Miamisburg OKs purchase of bodycams for police department

Miamisburg plans to buy body-worn cameras for its police officers, adding the city to a growing list of area law enforcement agencies seeking to increase accountability and transparency.

Miamisburg Police Chief John Sedlak said his department had been considering the measure for several years and recently filed for a grant through the state’s Office of Criminal Justice Services.

“We received that ($52,154) grant, so that kind of propelled us into it at that point,” Sedlak said Monday.

Miamisburg City Council on Monday night unanimously approved the purchase of 45 body-worn camera systems and 45 Tasers, and with a separate vote, 15 AXON Fleet 3 integrated in-car video cameras.

Sedlak said the body cameras offer multiple benefits.

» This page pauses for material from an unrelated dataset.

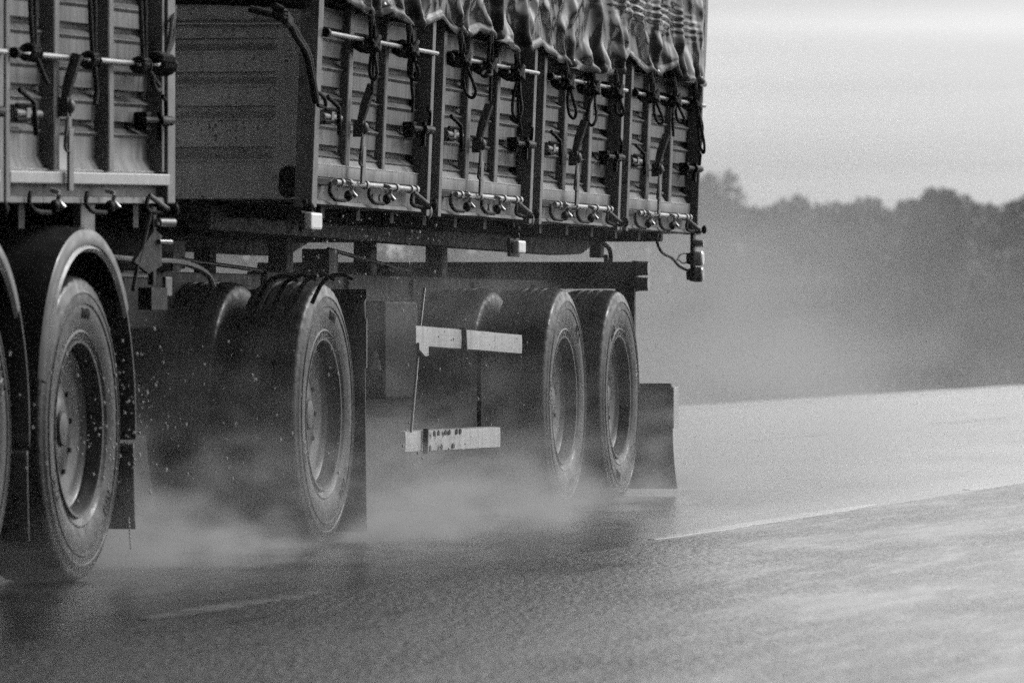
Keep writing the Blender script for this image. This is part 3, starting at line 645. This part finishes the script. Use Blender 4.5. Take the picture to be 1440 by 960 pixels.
# ------------------------------------------------------------------ TARPAULIN over the trailer
edge = [(-0.33,2.30),(-0.018,2.17),(0.505,2.114),(0.697,2.152),(1.196,2.103),(1.783,2.170),(2.209,2.109),(2.55,2.150),(2.826,2.128),(3.394,2.081),(3.902,2.145),(4.513,2.074),(5.15,2.068),(5.741,2.084),(6.054,2.19),(6.68,2.106),(7.111,2.172),(7.311,2.108),(7.904,2.122),(8.36,2.12)]
ties = [0.505, 1.196, 2.209, 2.826, 3.394, 4.513, 5.15, 5.741, 6.68, 7.311, 7.904]
def zedge(x):
    for (a, za), (b, zb) in zip(edge, edge[1:]):
        if x <= b:
            t = max(0, (x-a)/(b-a)); s = t
            return za+(zb-za)*s-0.008*math.sin(PI*t)
    return edge[-1][1]
def ridge(v): return (0.5-abs(v)*1.7)
def tarp_y(x, z, zb):
    h = z-zb; d = 0.0
    near = 9.0; tn = 0
    for t in ties:
        dx = x-t
        if abs(dx) < abs(near): near = dx; tn = t
        if abs(dx) < 0.9:
            ang = math.atan2(dx*0.9, h+0.05)
            fall = math.exp(-h*3.0)*math.exp(-abs(dx)*1.6)
            d += 0.026*fall*math.cos(ang*6.0+t*3)          # folds fanning out from each tie
            d -= 0.022*math.exp(-(dx/0.06)**2)*math.exp(-h*1.6)
    wob = 0.16*noise.noise(Vector((x*0.9, z*3.0, 9)))
    a1 = noise.noise(Vector(((x+wob)*1.9, z*0.9, 3.0))); d += 0.014*ridge(a1)      # long hanging folds
    a2 = noise.noise(Vector(((x-wob)*4.1, z*1.5, 8.0))); d += 0.006*ridge(a2)
    wx = x+0.10*noise.noise(Vector((x*1.7, z*2.4, 40))); wz = z+0.05*noise.noise(Vector((x*2.2, z*3.0, 50)))
    for q, (fx_, fz_, am) in enumerate(((2.6, 2.2, .020), (2.2, -3.0, .018), (4.1, 4.6, .012), (3.6, -5.6, .011), (1.2, 6.2, .008), (7.3, 3.1, .006))):
        u_ = wx*fx_+wz*fz_+q*0.37; m_ = max(0.0, 0.55+1.3*noise.noise(Vector((x*1.1+q*7, z*2.3, q*5))))
        d += am*m_*(abs((u_ % 1.0)-0.5)*2-0.5)                 # crisp straight creases crossing one another
    if z > 2.2:                                            # doubled, strapped folds high at the rear
        zc = 2.47-0.028*(x-5.0); k = math.exp(-((z-zc)/0.055)**2)*(1/(1+math.exp(-(x-5.0)*8)))*(1/(1+math.exp((x-7.75)*14)))
        d += 0.008*k*math.sin((z-zc)*190+0.9*math.sin(x*5.3))
    endf = 1/(1+math.exp((x-8.12)*22))
    return -0.006-0.018*endf-LEAN*(z-1.36)-(0.006*min(1, h*2.0)+math.log(1+math.exp(90*(0.016-d*1.1)))/90)*(0.15+0.85*endf)
NX = 620; zs = [0, .004, .012, .022, .032, .042, .055]+[0.055+0.0125*k for k in range(1, 46)]
rows = []; hemrows = []
for h in zs:
    r = []
    for i in range(NX+1):
        x = -0.31+8.64*i/NX; zb = zedge(x); z = zb+h*(2.66-zb)/0.617
        y = tarp_y(x, z, zb)
        if h < 0.034: y -= 0.007+0.005*math.sin(h/0.032*PI)
        r.append((x, y, z))
    rows.append(r)
top = [[(p[0], p[1]+0.03, 2.70) for p in rows[-1]]]
for k, (yy, zz) in enumerate(((0.2, 2.86), (0.7, 3.0), (1.25, 3.05), (1.8, 3.0), (2.3, 2.86), (2.6, 2.66), (2.62, 2.12))):
    top.append([(p[0], yy+0.02*noise.noise(Vector((p[0]*2, k, 0))), zz+0.03*noise.noise(Vector((p[0]*1.5, k*2, 4)))) for p in rows[-1]])
mb = MB().quad_grid(rows+top)
tp = mb.build('tarpaulin', M['tarp'], None, smooth=True)
tp.data.materials.append(M['tarphem'])
for f in tp.data.polygons:
    if f.index < NX*4: f.material_index = 1
mo = tp.modifiers.new('thickness', 'SOLIDIFY'); mo.thickness = 0.004
for e in tp.data.attributes:
    if e.name == 'sharp_edge': tp.data.attributes.remove(e); break
tag(tp, 'shiny dark wrinkled tarpaulin with a scalloped hem drawn over the trailer load', 'tarpaulin')
# gable ends: front apron drooping over the headboard, rear apron with a loose corner
def apron(x, sgn, zfun, n=60):
    rows = []
    for k in range(20):
        t = k/19
        rows.append([(x+sgn*(0.012+0.02*noise.noise(Vector((j*0.25, k*0.35, x)))+0.03*math.sin(j*0.5+k*0.05)*t), 0.0+2.60*j/n, (2.68+0.37*math.sin(PI*j/n))*(1-t)+zfun(j/n)*t) for j in range(n+1)])
    return MB().quad_grid(rows)
a = apron(-0.34, -1, lambda s: 2.105+0.02*math.sin(s*9)+0.03*s)
o = a.build('front_apron', M['tarp'], tp, smooth=True); o.modifiers.new('thickness', 'SOLIDIFY').thickness = 0.004
a = apron(8.345, 1, lambda s: 2.20 if s > 0.05 else 2.16)
o = a.build('rear_apron', M['tarp'], tp, smooth=True); o.modifiers.new('thickness', 'SOLIDIFY').thickness = 0.004
c = [at(983,0,-.06), at(985,40,-.06), at(989,97,-.07), at(984,103,-.06), at(981,118,-.06)]
rows = [[p+Vector((0,0.0,0)) for p in c], [p+Vector((0.03,0.10,0.01)) for p in c]]
o = MB().quad_grid(rows).build('loose_corner', M['tarp'], tp, smooth=True); o.modifiers.new('thickness', 'SOLIDIFY').thickness = 0.005

# ------------------------------------------------------------------ TIE ROPES
def rope(label, group, spec, Y=-0.072, rod=None):
    """spec: pixels of top, knot, loop bottom and width, tail; one mesh per rope"""
    top, knot, loops, tails = spec; b = MB()
    K = at(*knot, Y); T = at(*top, Y-0.02)
    for s in (-1, 1):
        b.tube(smooth_path([T+Vector((s*0.02, 0, 0.01)), (T+K)/2+Vector((s*0.03, -0.004, 0)), K+Vector((s*0.02, 0, 0))]), 0.0085, 8)
    b.tube([T+Vector((0,0,0.03)), T, T+Vector((0,0,-0.03))], [0.006, 0.014, 0.010], 8)
    for k in range(4):                                   # the knot: turns thrown round the rod
        pts = []
        for j in range(14):
            a_ = 2*PI*j/14; pts.append(K+Vector((-0.055+0.036*k+0.016*math.sin(a_+k), 0.026*math.cos(a_)-0.0*k+0.03, 0.026*math.sin(a_)*(1.1 if k % 2 else 0.9)+0.004)))
        b.tube(pts, 0.0105, 8, closed=True)
    b.tube(smooth_path([K+Vector((-0.06,-0.012,0.02)), K+Vector((0,-0.03,-0.02)), K+Vector((0.06,-0.015,0.016)), K+Vector((0.01,-0.03,0.03)), K+Vector((-0.05,-0.02,-0.012))]), 0.011, 8)
    for (cx_, cy_, hw) in loops:                         # hanging loops
        Lp = at(cx_, cy_, Y-0.015); h = K.z-Lp.z
        wv = hw/345.0
        base = [K+Vector((0.0,-0.012,-0.015))]
        off = Lp-K
        pts = [K+Vector((-0.008,-0.012,-0.012)), K+off*0.45+Vector((0,-0.5*0-0.01+wv*0.9,0)), K+off*0.82+Vector((0,-0.01+wv*1.05,0)), Lp+Vector((0,-0.01+wv*0.3,0)), Lp+Vector((0,-0.01-wv*0.5,0.004)), K+off*0.78+Vector((0,-0.01-wv*1.0,0)), K+off*0.4+Vector((0,-0.01-wv*0.5,0)), K+Vector((0.012,-0.012,-0.012))]
        b.tube(smooth_path(pts, 5), 0.0075, 8)
    for tl_ in tails:
        pts = [K+Vector((0,-0.012,-0.01))]+[at(px, py, Y-0.01) for px, py in tl_]
        b.tube(smooth_path(pts, 5), [0.0075]*(len(smooth_path(pts, 5))), 8)
    o = b.build('tie_rope', M['rope'], None, smooth=True)
    return tag(o, label, 'rope', group)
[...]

“From a community perspective, it’s just another layer of transparency that we can provide to the community,” he said. “We have a great relationship with our community and there’s really not been a call that (has been) pushing us into (body-worn cameras) or anything else. We just think that that technology has advanced to the point where it makes sense for our department and it will provide some transparency for the community.”

ExploreLocal police agencies land state funding for body-worn cameras

The city’s police force has been using in-car video cameras “for a long time,” Sedlak said.

“This is just another step beyond that,” he said.

When it comes to the department’s officers, the bodycams are “good from an evidence standpoint” because it shows an incident as it occurs, Sedlak said. That evidence often can be used in investigations and prosecution.

With body-worn cameras that already are used on the national level, “these things already fall in the officers’ favor,” Sedlak said.

“We get very few complaints against our officers, but if there is a complaint, then it’s a very good piece to be able to go back” and review an incident, he said.

The body-worn cameras’ cost of $418,512 will be paid in five annual installments of $82,527, plus a one-time training and setup fee of $5,875 in the first year, the city said. The in-car video cameras’ cost is $120,528, which will be divided into five annual installments of $24,106.

Each purchase includes all the ancillary hardware, software, accessories, training programs and warranties.

By bundling the purchase of AXON body cameras with AXON Tasers, Miamisburg was able to realize a 27.3% discount, the city said.

The AXON ecosystem integrates with several systems in use by the police department and allows for unlimited storage in the cloud.

The devices should be delivered within 45 days, Sedlak said. Training by AXON on how to use them and how to use the software will follow.

“Once that happens then we’ll start utilizing them immediately,” Sedlak said.